Yo lo es­peraba todo de San José, y nada he obtenido. Le he rogado como si me encontrase ante el tribunal de Dios y pidiera una gracia en el momento de ser precipitado al infierno. Estando a sus pies, he recibido, cuando le llamaba en mi ayuda, impresiones tan vivas y tan ciertas en apariencia que me era imposible creer que no iba a ser escuchado y dejar de decirle: «Tú me has prometido atender mis súplicas.» Ha pasado el mes de San José sin obtener ni sombra de resultado.

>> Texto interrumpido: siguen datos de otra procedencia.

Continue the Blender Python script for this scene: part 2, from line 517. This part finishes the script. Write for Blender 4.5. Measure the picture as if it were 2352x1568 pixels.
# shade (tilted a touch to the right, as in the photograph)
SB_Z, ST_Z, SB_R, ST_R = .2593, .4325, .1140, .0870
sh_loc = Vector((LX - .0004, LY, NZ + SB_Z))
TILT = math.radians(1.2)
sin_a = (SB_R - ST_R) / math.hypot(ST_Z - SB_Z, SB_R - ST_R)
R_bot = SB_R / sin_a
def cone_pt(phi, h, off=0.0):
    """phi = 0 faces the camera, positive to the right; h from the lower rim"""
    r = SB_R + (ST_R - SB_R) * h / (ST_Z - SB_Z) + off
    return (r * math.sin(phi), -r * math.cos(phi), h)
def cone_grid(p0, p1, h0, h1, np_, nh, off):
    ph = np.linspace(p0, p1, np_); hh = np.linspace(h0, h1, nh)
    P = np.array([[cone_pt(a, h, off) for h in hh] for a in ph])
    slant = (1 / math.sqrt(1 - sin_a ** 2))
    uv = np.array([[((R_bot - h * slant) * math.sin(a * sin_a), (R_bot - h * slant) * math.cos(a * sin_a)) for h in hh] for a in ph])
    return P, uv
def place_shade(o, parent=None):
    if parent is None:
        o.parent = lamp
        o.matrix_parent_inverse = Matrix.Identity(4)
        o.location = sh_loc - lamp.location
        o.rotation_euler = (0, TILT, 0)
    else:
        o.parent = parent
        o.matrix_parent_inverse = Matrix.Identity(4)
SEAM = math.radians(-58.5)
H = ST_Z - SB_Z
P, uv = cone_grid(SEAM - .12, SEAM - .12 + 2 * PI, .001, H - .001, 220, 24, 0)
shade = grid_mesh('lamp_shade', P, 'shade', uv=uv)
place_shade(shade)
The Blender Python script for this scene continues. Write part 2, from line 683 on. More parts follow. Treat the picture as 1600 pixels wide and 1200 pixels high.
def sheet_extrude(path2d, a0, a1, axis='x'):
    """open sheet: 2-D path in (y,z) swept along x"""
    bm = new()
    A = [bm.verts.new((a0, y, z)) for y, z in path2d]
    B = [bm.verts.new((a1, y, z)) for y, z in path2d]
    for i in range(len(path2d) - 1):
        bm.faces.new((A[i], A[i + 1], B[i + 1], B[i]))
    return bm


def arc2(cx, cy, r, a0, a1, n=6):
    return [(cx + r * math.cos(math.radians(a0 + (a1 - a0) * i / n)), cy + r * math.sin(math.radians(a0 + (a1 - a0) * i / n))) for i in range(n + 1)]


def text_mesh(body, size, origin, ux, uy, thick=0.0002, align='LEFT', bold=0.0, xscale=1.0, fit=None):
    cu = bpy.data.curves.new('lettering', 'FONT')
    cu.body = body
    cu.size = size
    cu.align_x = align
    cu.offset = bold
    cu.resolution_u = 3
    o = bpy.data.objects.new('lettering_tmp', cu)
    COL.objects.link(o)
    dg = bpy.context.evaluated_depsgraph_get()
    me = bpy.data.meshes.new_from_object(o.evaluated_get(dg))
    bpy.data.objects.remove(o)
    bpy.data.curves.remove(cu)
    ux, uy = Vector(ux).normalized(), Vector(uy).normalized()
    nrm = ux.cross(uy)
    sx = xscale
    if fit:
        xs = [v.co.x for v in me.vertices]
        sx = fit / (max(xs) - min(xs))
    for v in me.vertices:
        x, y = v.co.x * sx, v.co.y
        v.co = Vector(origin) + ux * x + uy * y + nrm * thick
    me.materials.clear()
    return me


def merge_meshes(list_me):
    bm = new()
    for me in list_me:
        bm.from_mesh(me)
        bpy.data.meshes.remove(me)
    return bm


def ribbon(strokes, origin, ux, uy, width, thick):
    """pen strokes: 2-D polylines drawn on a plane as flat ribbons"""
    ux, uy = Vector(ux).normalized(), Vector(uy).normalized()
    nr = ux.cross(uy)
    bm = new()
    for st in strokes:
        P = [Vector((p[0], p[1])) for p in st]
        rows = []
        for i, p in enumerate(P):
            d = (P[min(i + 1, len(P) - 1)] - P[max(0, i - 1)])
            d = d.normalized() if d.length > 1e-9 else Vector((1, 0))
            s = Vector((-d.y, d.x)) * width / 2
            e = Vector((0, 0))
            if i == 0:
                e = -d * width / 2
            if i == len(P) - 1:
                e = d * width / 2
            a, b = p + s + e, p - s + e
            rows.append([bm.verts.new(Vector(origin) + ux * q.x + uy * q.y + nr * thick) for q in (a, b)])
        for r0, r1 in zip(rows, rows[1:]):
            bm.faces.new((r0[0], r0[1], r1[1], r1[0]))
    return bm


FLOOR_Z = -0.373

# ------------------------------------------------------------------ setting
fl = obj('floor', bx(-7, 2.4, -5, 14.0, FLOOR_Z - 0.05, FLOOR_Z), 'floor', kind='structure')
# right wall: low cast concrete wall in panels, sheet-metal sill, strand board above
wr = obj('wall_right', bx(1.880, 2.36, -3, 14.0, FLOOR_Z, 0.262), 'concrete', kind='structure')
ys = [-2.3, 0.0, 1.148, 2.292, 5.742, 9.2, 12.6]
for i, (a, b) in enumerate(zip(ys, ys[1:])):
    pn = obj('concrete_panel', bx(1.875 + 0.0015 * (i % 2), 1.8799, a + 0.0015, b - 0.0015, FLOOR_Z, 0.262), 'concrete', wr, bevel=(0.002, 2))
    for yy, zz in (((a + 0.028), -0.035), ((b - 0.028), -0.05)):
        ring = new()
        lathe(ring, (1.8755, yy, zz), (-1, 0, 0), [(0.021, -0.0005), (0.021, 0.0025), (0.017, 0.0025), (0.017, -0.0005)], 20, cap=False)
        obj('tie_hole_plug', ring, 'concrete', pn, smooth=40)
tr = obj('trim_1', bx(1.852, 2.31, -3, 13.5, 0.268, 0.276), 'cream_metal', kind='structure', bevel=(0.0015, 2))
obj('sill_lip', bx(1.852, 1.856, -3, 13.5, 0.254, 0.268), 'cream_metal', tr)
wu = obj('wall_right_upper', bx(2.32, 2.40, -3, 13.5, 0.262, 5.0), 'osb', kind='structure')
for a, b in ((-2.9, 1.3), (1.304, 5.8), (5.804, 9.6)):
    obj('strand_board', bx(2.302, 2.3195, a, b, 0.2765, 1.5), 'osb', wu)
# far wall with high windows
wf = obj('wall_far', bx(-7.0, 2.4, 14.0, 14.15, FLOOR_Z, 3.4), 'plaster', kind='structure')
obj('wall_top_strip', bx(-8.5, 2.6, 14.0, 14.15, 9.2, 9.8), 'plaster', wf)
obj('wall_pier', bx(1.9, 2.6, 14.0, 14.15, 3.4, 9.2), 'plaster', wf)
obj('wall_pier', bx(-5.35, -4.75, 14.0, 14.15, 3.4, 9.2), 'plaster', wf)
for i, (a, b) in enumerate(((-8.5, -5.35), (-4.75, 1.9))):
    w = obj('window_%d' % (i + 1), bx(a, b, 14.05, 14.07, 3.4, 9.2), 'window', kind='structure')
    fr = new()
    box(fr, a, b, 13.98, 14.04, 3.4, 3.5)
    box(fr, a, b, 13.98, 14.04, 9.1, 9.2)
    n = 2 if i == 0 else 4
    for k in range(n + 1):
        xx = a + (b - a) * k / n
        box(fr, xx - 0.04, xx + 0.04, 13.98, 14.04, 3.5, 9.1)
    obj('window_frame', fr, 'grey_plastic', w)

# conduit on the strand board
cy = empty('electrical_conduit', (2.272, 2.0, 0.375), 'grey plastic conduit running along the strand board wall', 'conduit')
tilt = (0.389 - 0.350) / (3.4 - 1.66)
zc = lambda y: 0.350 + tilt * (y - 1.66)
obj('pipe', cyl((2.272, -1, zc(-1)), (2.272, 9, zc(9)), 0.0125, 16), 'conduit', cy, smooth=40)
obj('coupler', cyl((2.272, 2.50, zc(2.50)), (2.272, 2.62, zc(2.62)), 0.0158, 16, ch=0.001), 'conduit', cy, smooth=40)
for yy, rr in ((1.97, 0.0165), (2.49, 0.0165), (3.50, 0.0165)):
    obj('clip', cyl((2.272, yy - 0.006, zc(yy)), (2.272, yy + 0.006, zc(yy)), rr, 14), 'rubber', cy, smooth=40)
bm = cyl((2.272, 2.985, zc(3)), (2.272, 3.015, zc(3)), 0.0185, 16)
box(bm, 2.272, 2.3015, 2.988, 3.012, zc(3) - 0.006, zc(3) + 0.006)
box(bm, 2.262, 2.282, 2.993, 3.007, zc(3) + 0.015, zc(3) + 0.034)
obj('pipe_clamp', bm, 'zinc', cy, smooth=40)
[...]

He tenido impulsos de desesperación y de furor al lado de los cuales las más estridentes exasperaciones de usted se parecen a la brisa que agita las ramas del almendro. […] Ayer noche, cuando terminaba mi novena, me pareció que una pared se alzaba ante mí. Me he dado cuenta de que mi petición no iba a ser atendida y he salido con desesperación en el corazón, mientras los mercaderes hacían su acción de gracias.
¿Qué habré de decirle a usted? Soy más desdichado de lo que puede expresarse y compren­derse.
He sido herido en la fe, en la esperanza y en el amor.
Hoy lunes, por primera vez después de mucho tiempo, no he comulgado ni he articulado una sola oración. No experimento sino el más amargo y más feroz resentimiento contra un Dios tan duro y tan ingrato. Hace tiempo que he dado todo lo que tenía. … He realizado, con el auxilio de su gracia, sin duda, pero a precio de sufrimientos que usted no conoce y cuyo sólo recuerdo me desgarra, en el término de dos años, una obra inaudita de paciencia, una obra que nadie querría creer pueda emprender un hombre privado de todo, y esta obra la realizaba únicamente para la gloria de Dios. Pues bien, en recompensa, todo se me ha negado.
Yo tendría vergüenza de tratar a un perro sarnoso como Dios me trata a mí.